In the case of HPCL, since the take over, more than Rs. 9,000 Crores has been invested and the free reserves of the company are over Rs.5,500 Crores. (At the time of take over ESSO share capital plus reserves plus surplus was only Rs.16.80 Crores and the Gross Block of fixed assets of both ESSO and Caltex was only Rs. 50.36 Crores.) In the case of BPCL the current unrevised historical Gross Fixed assets are over Rs. 8,800 Crores. It is now proposed to sell these companies, nurtured by taxpayers’ funds, back to the Multinationals and their fronts. The Public Sector Oil Companies are being debarred from even making a bid in order to ensure the re-transfer of massive strategic assets of the people back to the Multinationals. This is a betrayal of the nation.

Despite the administered price mechanism HPCL and BPCL were and would continue to be amongst the most profitable enterprises in India. To disinvest them is to forgo substantial public revenue and accentuate the fiscal deficit. Similar concern has also been brought out in the Reserve Bank of India’s Annual Report for the year 2001-2002.

A very large part of rural India still depends upon Kerosene.

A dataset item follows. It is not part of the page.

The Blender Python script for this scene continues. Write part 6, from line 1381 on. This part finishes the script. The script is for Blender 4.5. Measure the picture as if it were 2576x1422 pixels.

Agriculture (and transport) is dependent on diesel. The availability of these products and their price are crucial for rural life and the agricultural economy. Considering the demand profile, most of the distribution channels in rural and remote areas are loss making. In this environment, free from administrative pricing mechanism, creating a private sector having monopolistic control over strategic assets and still retaining a public sector (the combined strength of HPCL and BPCL is more than that of the Indian Oil Corporation) to take care of the public interest concerns is certain to result in the privatisation of profits and nationalization of losses.

The above stated issues of are of grave national importance and therefore a full fledged debate in the Parliament is the least that needs to be done before the de-nationalization of this vital strategic and highly geo-political sector.